"Three years after being convicted at trial, Rajat Gupta seeks to continue litigating a question that is not now and has never been debatable," said Preet Bharara, US Attorney for the Southern District of New York.
"Whether he violated the securities laws by repeatedly tipping his longstanding business associate, Raj Rajaratnam with material non-public information that Rajaratnam used to reap millions of dollars in profits and avoid millions of dollars in losses," Bharara said in the opposition filed in federal court in New York on July 31.
In opposing Gupta's motion for issuance of a Certificate of Appealability, Bharara said Gupta cannot seek to overturn his conviction and two-year prison term, citing the federal Appeals Court's recent decision in which it had reversed the insider convictions of hedge-fund managers Todd Newman and Anthony Chiasson.
In the landmark ruling, the court had ruled that for an insider trading conviction prosecutors must show that a defendant received personal benefit for passing illegal tips.
Gupta, 66, is currently serving his prison term in a federal prison in Massachusetts along with Rajaratnam.
Bharara said when it comes to Gupta's guilt, Newman ‘changes nothing’.
"Because no reasonable jurist would find this court's assessment debatable or wrong, Gupta is not entitled to a certificate of appealability," Bharara said.
Asking the court to deny Gupta's motion for the issuance of a certificate of appealability, the government said it respectfully submits that "his ongoing challenge to the jury's well-founded verdict should now end."
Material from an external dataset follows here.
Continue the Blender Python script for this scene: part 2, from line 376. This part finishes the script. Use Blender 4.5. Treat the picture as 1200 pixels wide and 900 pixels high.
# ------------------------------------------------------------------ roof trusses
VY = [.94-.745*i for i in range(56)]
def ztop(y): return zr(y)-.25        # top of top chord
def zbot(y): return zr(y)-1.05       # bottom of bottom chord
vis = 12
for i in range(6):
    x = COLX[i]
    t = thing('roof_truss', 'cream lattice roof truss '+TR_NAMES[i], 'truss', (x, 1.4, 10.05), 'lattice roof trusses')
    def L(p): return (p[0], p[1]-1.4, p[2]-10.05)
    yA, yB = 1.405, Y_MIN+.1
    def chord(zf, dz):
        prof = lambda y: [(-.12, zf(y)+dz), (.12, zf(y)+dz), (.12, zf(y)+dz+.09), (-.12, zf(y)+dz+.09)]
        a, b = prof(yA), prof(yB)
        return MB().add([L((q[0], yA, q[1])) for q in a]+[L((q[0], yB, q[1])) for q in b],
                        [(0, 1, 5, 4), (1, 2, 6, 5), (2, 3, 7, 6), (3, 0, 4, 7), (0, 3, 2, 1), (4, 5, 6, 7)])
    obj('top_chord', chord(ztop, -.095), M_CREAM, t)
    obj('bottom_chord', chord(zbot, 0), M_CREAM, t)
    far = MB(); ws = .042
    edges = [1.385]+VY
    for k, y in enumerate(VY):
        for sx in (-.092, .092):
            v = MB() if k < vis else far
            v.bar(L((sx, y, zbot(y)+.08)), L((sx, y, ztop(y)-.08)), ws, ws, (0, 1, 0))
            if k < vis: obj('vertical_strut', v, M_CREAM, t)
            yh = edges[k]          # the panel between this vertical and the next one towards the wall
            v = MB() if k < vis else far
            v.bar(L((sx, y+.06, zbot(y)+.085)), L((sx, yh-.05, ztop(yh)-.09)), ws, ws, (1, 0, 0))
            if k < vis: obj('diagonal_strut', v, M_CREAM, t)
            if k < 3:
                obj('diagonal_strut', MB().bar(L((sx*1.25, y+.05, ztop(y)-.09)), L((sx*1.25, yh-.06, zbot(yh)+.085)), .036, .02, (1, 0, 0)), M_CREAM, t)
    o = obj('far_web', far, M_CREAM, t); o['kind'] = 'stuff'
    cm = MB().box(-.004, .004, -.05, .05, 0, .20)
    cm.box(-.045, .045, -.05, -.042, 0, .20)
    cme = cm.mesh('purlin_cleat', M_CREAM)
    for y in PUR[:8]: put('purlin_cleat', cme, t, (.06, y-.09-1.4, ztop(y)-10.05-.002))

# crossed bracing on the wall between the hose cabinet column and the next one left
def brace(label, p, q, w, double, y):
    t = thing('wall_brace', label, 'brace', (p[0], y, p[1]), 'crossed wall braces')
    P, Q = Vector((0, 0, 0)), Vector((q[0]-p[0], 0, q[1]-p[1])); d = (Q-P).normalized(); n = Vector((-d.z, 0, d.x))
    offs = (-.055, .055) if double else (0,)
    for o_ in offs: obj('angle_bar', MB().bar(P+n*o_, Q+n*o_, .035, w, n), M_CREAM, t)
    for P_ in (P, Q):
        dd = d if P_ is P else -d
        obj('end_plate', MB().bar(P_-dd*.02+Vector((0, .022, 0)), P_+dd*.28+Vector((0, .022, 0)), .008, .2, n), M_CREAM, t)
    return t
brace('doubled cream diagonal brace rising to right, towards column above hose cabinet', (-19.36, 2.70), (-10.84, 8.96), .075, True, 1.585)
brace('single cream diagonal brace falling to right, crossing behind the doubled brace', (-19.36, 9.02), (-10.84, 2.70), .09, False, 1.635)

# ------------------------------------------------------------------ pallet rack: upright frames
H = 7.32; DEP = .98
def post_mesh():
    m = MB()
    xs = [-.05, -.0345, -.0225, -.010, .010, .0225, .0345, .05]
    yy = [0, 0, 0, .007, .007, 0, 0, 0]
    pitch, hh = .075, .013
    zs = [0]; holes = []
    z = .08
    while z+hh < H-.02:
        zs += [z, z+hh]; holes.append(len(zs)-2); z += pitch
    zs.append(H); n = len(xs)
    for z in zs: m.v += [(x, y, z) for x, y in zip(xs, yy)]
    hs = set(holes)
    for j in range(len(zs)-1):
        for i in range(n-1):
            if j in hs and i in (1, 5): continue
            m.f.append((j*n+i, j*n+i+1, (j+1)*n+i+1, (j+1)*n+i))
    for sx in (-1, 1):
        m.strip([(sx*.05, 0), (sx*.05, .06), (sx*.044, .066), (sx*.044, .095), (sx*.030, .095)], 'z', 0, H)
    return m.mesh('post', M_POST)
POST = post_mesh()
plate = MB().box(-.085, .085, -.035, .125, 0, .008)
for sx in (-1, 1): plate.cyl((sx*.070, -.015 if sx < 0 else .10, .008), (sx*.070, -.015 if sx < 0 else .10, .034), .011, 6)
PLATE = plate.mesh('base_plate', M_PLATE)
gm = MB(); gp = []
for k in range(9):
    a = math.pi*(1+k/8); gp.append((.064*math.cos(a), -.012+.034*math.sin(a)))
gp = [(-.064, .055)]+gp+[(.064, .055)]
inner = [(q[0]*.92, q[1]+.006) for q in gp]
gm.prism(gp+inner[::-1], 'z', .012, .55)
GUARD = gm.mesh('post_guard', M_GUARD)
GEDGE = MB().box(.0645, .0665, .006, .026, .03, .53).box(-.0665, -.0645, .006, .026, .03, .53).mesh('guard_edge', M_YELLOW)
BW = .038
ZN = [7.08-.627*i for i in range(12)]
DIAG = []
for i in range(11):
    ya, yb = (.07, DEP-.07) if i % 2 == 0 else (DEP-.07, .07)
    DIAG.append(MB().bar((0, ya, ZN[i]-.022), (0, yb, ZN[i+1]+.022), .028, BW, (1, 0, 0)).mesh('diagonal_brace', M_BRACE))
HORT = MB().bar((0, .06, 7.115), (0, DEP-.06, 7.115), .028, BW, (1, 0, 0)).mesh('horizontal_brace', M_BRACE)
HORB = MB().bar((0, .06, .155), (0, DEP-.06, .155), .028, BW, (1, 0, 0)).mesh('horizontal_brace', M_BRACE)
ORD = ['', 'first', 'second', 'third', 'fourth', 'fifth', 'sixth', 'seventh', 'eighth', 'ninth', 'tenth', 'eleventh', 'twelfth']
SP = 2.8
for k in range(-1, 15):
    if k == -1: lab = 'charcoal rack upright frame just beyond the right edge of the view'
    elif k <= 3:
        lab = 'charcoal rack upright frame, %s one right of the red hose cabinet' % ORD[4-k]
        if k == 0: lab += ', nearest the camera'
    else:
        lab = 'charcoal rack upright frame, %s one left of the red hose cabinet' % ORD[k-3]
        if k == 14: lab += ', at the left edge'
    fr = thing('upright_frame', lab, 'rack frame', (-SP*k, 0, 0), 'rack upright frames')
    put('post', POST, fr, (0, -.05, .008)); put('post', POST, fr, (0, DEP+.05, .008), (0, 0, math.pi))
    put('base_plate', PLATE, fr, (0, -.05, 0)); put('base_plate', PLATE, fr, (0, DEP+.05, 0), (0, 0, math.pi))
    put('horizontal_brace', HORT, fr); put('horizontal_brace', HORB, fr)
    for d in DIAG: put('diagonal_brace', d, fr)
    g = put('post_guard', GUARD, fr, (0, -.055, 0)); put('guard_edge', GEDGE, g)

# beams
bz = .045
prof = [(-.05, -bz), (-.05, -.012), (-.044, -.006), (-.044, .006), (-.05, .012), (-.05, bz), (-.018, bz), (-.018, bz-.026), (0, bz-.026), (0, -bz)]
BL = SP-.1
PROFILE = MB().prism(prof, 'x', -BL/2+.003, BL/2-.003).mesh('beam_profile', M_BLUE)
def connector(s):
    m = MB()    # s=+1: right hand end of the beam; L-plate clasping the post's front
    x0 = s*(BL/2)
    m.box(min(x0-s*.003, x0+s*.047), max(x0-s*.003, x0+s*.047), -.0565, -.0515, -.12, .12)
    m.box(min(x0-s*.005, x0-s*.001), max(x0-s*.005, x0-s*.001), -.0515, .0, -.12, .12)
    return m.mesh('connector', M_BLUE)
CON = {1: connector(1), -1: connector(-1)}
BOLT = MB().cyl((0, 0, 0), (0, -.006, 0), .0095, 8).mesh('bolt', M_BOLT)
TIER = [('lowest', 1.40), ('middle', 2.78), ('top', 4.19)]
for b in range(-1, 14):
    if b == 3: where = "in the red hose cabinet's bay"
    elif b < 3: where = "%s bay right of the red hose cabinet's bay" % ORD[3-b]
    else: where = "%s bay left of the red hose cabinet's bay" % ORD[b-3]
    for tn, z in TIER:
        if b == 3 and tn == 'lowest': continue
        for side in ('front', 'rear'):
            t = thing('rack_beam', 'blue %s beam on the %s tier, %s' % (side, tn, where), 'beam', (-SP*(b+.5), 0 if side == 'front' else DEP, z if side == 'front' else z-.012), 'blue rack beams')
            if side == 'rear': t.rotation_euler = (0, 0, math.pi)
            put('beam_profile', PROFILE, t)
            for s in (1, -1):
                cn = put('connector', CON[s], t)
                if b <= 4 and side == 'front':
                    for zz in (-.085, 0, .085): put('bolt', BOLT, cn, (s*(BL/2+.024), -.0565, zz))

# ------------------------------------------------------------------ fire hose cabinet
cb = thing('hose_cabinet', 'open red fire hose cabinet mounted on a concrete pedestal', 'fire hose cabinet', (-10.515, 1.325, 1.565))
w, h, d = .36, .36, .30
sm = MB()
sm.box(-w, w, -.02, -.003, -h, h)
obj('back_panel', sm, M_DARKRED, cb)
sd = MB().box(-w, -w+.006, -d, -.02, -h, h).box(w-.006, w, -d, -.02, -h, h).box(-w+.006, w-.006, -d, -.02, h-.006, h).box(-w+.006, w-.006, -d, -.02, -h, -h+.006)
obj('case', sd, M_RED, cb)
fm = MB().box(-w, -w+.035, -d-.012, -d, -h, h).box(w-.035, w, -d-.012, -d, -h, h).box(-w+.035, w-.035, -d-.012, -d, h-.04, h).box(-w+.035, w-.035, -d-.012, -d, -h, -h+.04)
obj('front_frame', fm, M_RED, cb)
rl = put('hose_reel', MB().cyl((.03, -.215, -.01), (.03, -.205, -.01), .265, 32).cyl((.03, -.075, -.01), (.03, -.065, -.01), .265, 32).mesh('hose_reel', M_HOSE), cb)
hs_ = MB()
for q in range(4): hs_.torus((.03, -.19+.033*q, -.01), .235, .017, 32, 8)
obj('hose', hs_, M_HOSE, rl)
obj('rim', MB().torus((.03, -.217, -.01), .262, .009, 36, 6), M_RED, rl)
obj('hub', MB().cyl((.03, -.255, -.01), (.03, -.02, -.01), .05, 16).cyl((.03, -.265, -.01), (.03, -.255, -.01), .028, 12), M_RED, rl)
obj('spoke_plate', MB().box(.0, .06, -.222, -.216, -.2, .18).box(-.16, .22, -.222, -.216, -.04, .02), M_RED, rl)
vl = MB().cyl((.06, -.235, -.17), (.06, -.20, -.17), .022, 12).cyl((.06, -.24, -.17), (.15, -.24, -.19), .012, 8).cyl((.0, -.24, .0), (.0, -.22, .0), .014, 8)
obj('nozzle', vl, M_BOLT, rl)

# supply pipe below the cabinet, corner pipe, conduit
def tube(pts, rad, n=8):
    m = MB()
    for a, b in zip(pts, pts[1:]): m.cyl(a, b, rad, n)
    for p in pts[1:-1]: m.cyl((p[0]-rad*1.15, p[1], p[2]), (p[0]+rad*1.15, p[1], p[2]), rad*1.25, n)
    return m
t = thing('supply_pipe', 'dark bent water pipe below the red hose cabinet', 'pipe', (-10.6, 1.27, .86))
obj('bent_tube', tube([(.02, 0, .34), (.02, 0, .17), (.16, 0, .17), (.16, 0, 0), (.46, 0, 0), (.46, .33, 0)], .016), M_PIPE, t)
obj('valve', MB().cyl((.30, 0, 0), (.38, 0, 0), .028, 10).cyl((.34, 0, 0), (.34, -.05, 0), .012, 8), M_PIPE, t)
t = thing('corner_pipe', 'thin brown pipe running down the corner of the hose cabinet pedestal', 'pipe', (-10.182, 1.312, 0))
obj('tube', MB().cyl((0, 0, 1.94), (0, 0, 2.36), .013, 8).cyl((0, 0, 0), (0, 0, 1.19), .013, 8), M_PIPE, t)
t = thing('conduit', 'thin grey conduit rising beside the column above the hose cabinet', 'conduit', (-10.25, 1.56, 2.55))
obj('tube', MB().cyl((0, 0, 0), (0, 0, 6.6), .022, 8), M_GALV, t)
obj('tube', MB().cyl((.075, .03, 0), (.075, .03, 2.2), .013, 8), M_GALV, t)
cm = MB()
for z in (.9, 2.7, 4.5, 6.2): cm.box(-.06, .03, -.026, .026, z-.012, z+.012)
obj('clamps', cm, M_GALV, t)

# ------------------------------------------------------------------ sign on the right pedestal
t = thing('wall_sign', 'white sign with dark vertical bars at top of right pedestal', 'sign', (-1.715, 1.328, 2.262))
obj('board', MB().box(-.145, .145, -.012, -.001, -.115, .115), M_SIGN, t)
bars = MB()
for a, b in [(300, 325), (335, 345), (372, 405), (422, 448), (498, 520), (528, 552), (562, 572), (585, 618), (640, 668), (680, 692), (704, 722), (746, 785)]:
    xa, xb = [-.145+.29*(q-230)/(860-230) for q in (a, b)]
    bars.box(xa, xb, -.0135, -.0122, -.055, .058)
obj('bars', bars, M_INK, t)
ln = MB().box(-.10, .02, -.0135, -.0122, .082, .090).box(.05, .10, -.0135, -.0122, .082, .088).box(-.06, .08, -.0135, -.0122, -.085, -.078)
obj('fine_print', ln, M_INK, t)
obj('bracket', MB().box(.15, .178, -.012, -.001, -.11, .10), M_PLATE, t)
In a July 25 motion, Gupta had resorted to fresh legal recourse, seeking a ‘certificate of appealability’ that will enable him to appeal the ruling made by US District Judge Jed Rakoff on July 2.
In the ruling, Rakoff had disagreed with Gupta's claim that there was ‘insufficient’ evidence at trial of him receiving ‘personal benefits’ in exchange for the insider tips
he allegedly passed on to now-jailed billionaire hedge fund founder Raj Rajaratnam.
This court concluded that it was ‘obvious from the very nature of the tips’ that Gupta's tips were part of an exchange that was 'objective, consequential and represents at least a potential gain of a pecuniary or similarly valuable nature', Bharara said in the papers filed last week.
To obtain a certificate of appealability, Gupta must establish that the Court's procedural and merits rulings were both ‘debatable’, that, he cannot do, he said.
"The court's recitation of Gupta's substantial, ongoing business entanglements with Rajaratnam leaves no doubt that Gupta stood to benefit financially from his illegal tips," the government's opposition said.